WORK INSTRUCTIONS — Nothing but the lines from the top of the data to the line holding "C = scene.collection" should be printed, word for word and both ends included; leave the pictures out.

INFORMATION SUPPLIED —
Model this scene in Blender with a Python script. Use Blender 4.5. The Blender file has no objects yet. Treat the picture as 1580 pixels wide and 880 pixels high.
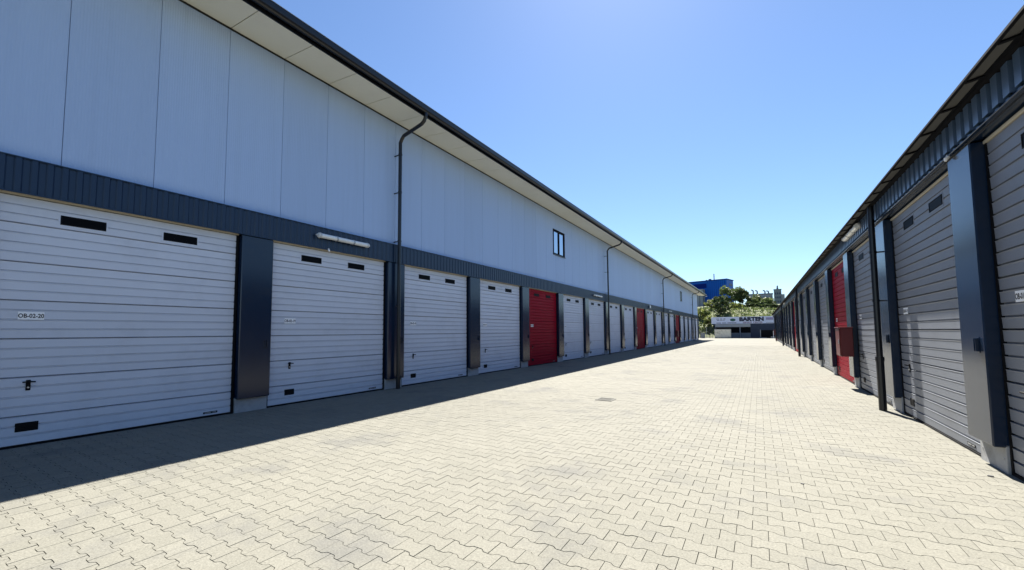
import bpy, math, random
import numpy as np
from mathutils import Vector, Matrix
R = math.radians
random.seed(7); rng = np.random.default_rng(7)
scene = bpy.context.scene
C = scene.collection

# ------------------------------------------------------------------ camera
HC = 1.48
YAW, PITCH, ROLL = 0.546002, 0.063316, -0.0080046
fwd = Vector((-math.sin(YAW)*math.cos(PITCH), math.cos(YAW)*math.cos(PITCH), math.sin(PITCH)))
right = Vector((math.cos(YAW), math.sin(YAW), 0))
up = right.cross(fwd)
r2 = math.cos(ROLL)*right + math.sin(ROLL)*up
u2 = -math.sin(ROLL)*right + math.cos(ROLL)*up
cam = bpy.data.cameras.new('camera'); camo = bpy.data.objects.new('camera', cam); C.objects.link(camo)
m = Matrix((r2, u2, -fwd)).transposed().to_4x4(); m.translation = Vector((0, 0, HC)); camo.matrix_world = m
cam.sensor_width = 36; cam.lens = 625.38/1580*36; cam.shift_y = 33.0/1580; cam.shift_x = 0
cam.clip_start = .05; cam.clip_end = 6000
scene.camera = camo

# ------------------------------------------------------------------ sky, sun, exposure
SUN = Vector((-.193, .75, 1.0)).normalized()
elev = math.asin(SUN.z); az = math.atan2(SUN.x, SUN.y)
world = bpy.data.worlds.new('World'); scene.world = world; world.use_nodes = True
wn = world.node_tree; bg = wn.nodes['Background']
sky = wn.nodes.new('ShaderNodeTexSky'); sky.sky_type = 'NISHITA'; sky.sun_disc = False
sky.sun_elevation = elev; sky.sun_rotation = az; sky.altitude = 50
sky.air_density = 1.0; sky.dust_density = .2; sky.ozone_density = 7.0
wn.links.new(sky.outputs[0], bg.inputs[0]); bg.inputs[1].default_value = .0515
sl = bpy.data.lights.new('sun', 'SUN'); sl.energy = 5.0; sl.angle = R(.5); sl.color = (1, .96, .88)
so = bpy.data.objects.new('sun', sl); C.objects.link(so)
so.rotation_euler = (-SUN).to_track_quat('-Z', 'Y').to_euler(); so.location = SUN*60
vs = scene.view_settings; vs.view_transform = 'Standard'; vs.look = 'None'; vs.exposure = 1.75; vs.gamma = 1; vs.use_curve_mapping = False
scene.cycles.diffuse_bounces = 4; scene.cycles.glossy_bounces = 3; scene.cycles.max_bounces = 6
scene.render.resolution_x, scene.render.resolution_y = 1024, 570

# ------------------------------------------------------------------ helpers
class MB:
    def __init__(s): s.v = []; s.f = []; s.m = []
    def add(s, vs, fs, mi=0):
        n = len(s.v); s.v += [tuple(p) for p in vs]; s.f += [tuple(i+n for i in f) for f in fs]; s.m += [mi]*len(fs)
    def box(s, x0, x1, y0, y1, z0, z1, mi=0, ch=0):
        if ch <= 0:
            v = [(x, y, z) for x in (x0, x1) for y in (y0, y1) for z in (z0, z1)]
            s.add(v, [(0,1,3,2),(4,6,7,5),(0,4,5,1),(2,3,7,6),(0,2,6,4),(1,5,7,3)], mi); return s
        a = [x0, x1]; b = [y0, y1]; c = [z0, z1]; sg = (1, -1)     # chamfered box: 24 verts
        v = []; idx = {}
        for i in (0,1):
            for j in (0,1):
                for k in (0,1):
                    for t in range(3):
                        p = [a[i]+sg[i]*ch*(t != 0), b[j]+sg[j]*ch*(t != 1), c[k]+sg[k]*ch*(t != 2)]
                        idx[i,j,k,t] = len(v); v.append(p)
        f = []
        for i in (0,1): f.append([idx[i,0,0,0], idx[i,1,0,0], idx[i,1,1,0], idx[i,0,1,0]])
        for j in (0,1): f.append([idx[0,j,0,1], idx[1,j,0,1], idx[1,j,1,1], idx[0,j,1,1]])
        for k in (0,1): f.append([idx[0,0,k,2], idx[1,0,k,2], idx[1,1,k,2], idx[0,1,k,2]])
        for i in (0,1):
            for j in (0,1): f.append([idx[i,j,0,0], idx[i,j,1,0], idx[i,j,1,1], idx[i,j,0,1]])
            for k in (0,1): f.append([idx[i,0,k,0], idx[i,1,k,0], idx[i,1,k,2], idx[i,0,k,2]])
        for j in (0,1):
            for k in (0,1): f.append([idx[0,j,k,1], idx[1,j,k,1], idx[1,j,k,2], idx[0,j,k,2]])
        for i in (0,1):
            for j in (0,1):
                for k in (0,1): f.append([idx[i,j,k,0], idx[i,j,k,1], idx[i,j,k,2]])
        ctr = np.array([(x0+x1)/2, (y0+y1)/2, (z0+z1)/2]); g = []
        for q in f:
            P = np.array([v[i] for i in q]); n = np.cross(P[1]-P[0], P[2]-P[0])
            g.append(tuple(q) if n @ (P.mean(0)-ctr) > 0 else tuple(q[::-1]))
        s.add(v, g, mi); return s
    def prism(s, prof, y0, y1, mi=0, closed=True, caps=True):      # profile in x,z extruded along y
        n = len(prof); v = [(p[0], y0, p[1]) for p in prof]+[(p[0], y1, p[1]) for p in prof]
        f = [(i, (i+1) % n, n+(i+1) % n, n+i) for i in range(n if closed else n-1)]
        if caps and closed: f += [tuple(range(n))[::-1], tuple(range(n, 2*n))]
        s.add(v, f, mi); return s
    def prismz(s, prof, z0, z1, mi=0, closed=True):               # profile in x,y extruded along z
        n = len(prof); v = [(p[0], p[1], z0) for p in prof]+[(p[0], p[1], z1) for p in prof]
        f = [(i, (i+1) % n, n+(i+1) % n, n+i) for i in range(n if closed else n-1)]
        if closed: f += [tuple(range(n))[::-1], tuple(range(n, 2*n))]
        s.add(v, f, mi); return s
    def tube(s, path, r, n=10, mi=0, caps=True):
        path = [Vector(p) for p in path]; rs = r if isinstance(r, (list, tuple)) else [r]*len(path)
        rings = []; ref = None
        for i, p in enumerate(path):
            d = (path[min(i+1, len(path)-1)]-path[max(i-1, 0)]).normalized()
            if ref is None: ref = Vector((0,0,1)) if abs(d.z) < .9 else Vector((1,0,0))
            a = d.cross(ref).normalized(); b = d.cross(a).normalized(); ref = a.cross(d).normalized()
            rings.append([p+rs[i]*(math.cos(2*math.pi*k/n)*a+math.sin(2*math.pi*k/n)*b) for k in range(n)])
        v = [q for rr in rings for q in rr]; f = []
        for i in range(len(path)-1):
            for k in range(n): f.append((i*n+k, i*n+(k+1) % n, (i+1)*n+(k+1) % n, (i+1)*n+k))
        if caps: f += [tuple(range(n))[::-1], tuple(range((len(path)-1)*n, len(path)*n))]
        s.add(v, f, mi); return s
    def mesh(s, name, mats, smooth=False):
        me = bpy.data.meshes.new(name); me.from_pydata(s.v, [], s.f)
        for mt in (mats if isinstance(mats, (list, tuple)) else [mats]): me.materials.append(mt)
        me.polygons.foreach_set('material_index', s.m)
        me.validate(); me.update()
        import bmesh
        bm = bmesh.new(); bm.from_mesh(me); bmesh.ops.recalc_face_normals(bm, faces=bm.faces); bm.to_mesh(me); bm.free()
        if smooth: me.shade_smooth()
        return me
    def build(s, name, mats, parent=None, loc=(0,0,0), rz=0, smooth=False):
        return place(name, s.mesh(name, mats, smooth), parent, loc, rz)
def place(name, me, parent=None, loc=(0,0,0), rz=0):
    o = bpy.data.objects.new(name, me); C.objects.link(o); o.parent = parent; o.location = loc; o.rotation_euler = (0,0,rz); return o
def tag(o, label=None, cat=None, group=None, kind=None):
    if label: o['label'] = label
    if cat: o['category'] = cat
    if group: o['group'] = group
    if kind: o['kind'] = kind
    return o
def empty(name, loc=(0,0,0), rz=0):
    o = bpy.data.objects.new(name, None); C.objects.link(o); o.location = loc; o.rotation_euler = (0,0,rz); o.empty_display_size = .1; return o
def text_geo(t, size, bold=.012, sx=1.0):
    cu = bpy.data.curves.new('t', 'FONT'); cu.body = t; cu.size = size; cu.offset = bold*size; cu.resolution_u = 3
    o = bpy.data.objects.new('t', cu); C.objects.link(o)
    me = bpy.data.meshes.new_from_object(o.evaluated_get(bpy.context.evaluated_depsgraph_get()))
    v = [(p.co.x*sx, p.co.y) for p in me.vertices]; f = [tuple(p.vertices) for p in me.polygons]
    bpy.data.objects.remove(o); bpy.data.curves.remove(cu); bpy.data.meshes.remove(me)
    x0 = min(p[0] for p in v); x1 = max(p[0] for p in v); y0 = min(p[1] for p in v); y1 = max(p[1] for p in v)
    return [(p[0]-(x0+x1)/2, p[1]-(y0+y1)/2) for p in v], f, x1-x0, y1-y0

# ------------------------------------------------------------------ materials
def mat(name, col, rough=.5, metal=0, var=.08, vs=3.0, bump=0, bs=200, spec=.5, coat=0, stain=None, ss=.6, stretch=(1,1,1), ov=0):
    M = bpy.data.materials.new(name); M.use_nodes = True; nt = M.node_tree; N = nt.nodes; L = nt.links
    b = N['Principled BSDF']; b.inputs['Roughness'].default_value = rough; b.inputs['Metallic'].default_value = metal
    b.inputs['Specular IOR Level'].default_value = spec; b.inputs['Coat Weight'].default_value = coat
    tc = N.new('ShaderNodeTexCoord'); mp = N.new('ShaderNodeMapping'); mp.inputs['Scale'].default_value = stretch
    oi = N.new('ShaderNodeObjectInfo'); ad = N.new('ShaderNodeVectorMath'); ad.operation = 'MULTIPLY_ADD'
    L.new(oi.outputs['Random'], ad.inputs[0]); ad.inputs[1].default_value = (17, 31, 13); L.new(tc.outputs['Object'], ad.inputs[2])
    L.new(ad.outputs[0], mp.inputs[0])
    nz = N.new('ShaderNodeTexNoise'); nz.inputs['Scale'].default_value = vs; nz.inputs['Detail'].default_value = 5; nz.inputs['Roughness'].default_value = .65
    L.new(mp.outputs[0], nz.inputs['Vector'])
    mx = N.new('ShaderNodeMix'); mx.data_type = 'RGBA'
    mx.inputs[6].default_value = (*[c*(1-var) for c in col], 1); mx.inputs[7].default_value = (*[min(1, c*(1+var)) for c in col], 1)
    L.new(nz.outputs[0], mx.inputs[0]); out = mx.outputs[2]
    if stain:
        n2 = N.new('ShaderNodeTexNoise'); n2.inputs['Scale'].default_value = ss; n2.inputs['Detail'].default_value = 6; n2.inputs['Roughness'].default_value = .7
        L.new(mp.outputs[0], n2.inputs['Vector'])
        rp = N.new('ShaderNodeValToRGB'); rp.color_ramp.elements[0].position = .5; rp.color_ramp.elements[1].position = .75
        rp.color_ramp.elements[1].color = (.7,.7,.7,1); L.new(n2.outputs[0], rp.inputs[0])
        m2 = N.new('ShaderNodeMix'); m2.data_type = 'RGBA'; L.new(rp.outputs[0], m2.inputs[0]); L.new(out, m2.inputs[6]); m2.inputs[7].default_value = (*stain, 1); out = m2.outputs[2]
    if ov:
        rv = N.new('ShaderNodeMapRange'); rv.inputs[3].default_value = 1-ov; rv.inputs[4].default_value = 1+ov; L.new(oi.outputs['Random'], rv.inputs[0])
        m5 = N.new('ShaderNodeMix'); m5.data_type = 'RGBA'; m5.blend_type = 'MULTIPLY'; m5.inputs[0].default_value = 1; L.new(out, m5.inputs[6]); L.new(rv.outputs[0], m5.inputs[7]); out = m5.outputs[2]
    L.new(out, b.inputs['Base Color'])
    mr = N.new('ShaderNodeMapRange'); mr.inputs[3].default_value = rough*.85; mr.inputs[4].default_value = min(1, rough*1.15)
    L.new(nz.outputs[0], mr.inputs[0]); L.new(mr.outputs[0], b.inputs['Roughness'])
    if bump:
        n3 = N.new('ShaderNodeTexNoise'); n3.inputs['Scale'].default_value = bs; n3.inputs['Detail'].default_value = 2
        L.new(tc.outputs['Object'], n3.inputs['Vector'])
        bp = N.new('ShaderNodeBump'); bp.inputs['Strength'].default_value = bump; bp.inputs['Distance'].default_value = .002
        L.new(n3.outputs[0], bp.inputs['Height']); L.new(bp.outputs[0], b.inputs['Normal'])
    return M
def leafmat(name, c1, c2, trans=.35):
    M = bpy.data.materials.new(name); M.use_nodes = True; nt = M.node_tree; N = nt.nodes; L = nt.links
    b = N['Principled BSDF']; b.inputs['Roughness'].default_value = .6
    g = N.new('ShaderNodeNewGeometry'); mx = N.new('ShaderNodeMix'); mx.data_type = 'RGBA'
    mx.inputs[6].default_value = (*c1, 1); mx.inputs[7].default_value = (*c2, 1)
    L.new(g.outputs['Random Per Island'], mx.inputs[0]); L.new(mx.outputs[2], b.inputs['Base Color'])
    t = N.new('ShaderNodeBsdfTranslucent'); L.new(mx.outputs[2], t.inputs[0])
    ms = N.new('ShaderNodeMixShader'); ms.inputs[0].default_value = trans; L.new(b.outputs[0], ms.inputs[1]); L.new(t.outputs[0], ms.inputs[2])
    L.new(ms.outputs[0], N['Material Output'].inputs[0]); return M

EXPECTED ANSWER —
Model this scene in Blender with a Python script. Use Blender 4.5. The Blender file has no objects yet. Treat the picture as 1580 pixels wide and 880 pixels high.
import bpy, math, random
import numpy as np
from mathutils import Vector, Matrix
R = math.radians
random.seed(7); rng = np.random.default_rng(7)
scene = bpy.context.scene
C = scene.collection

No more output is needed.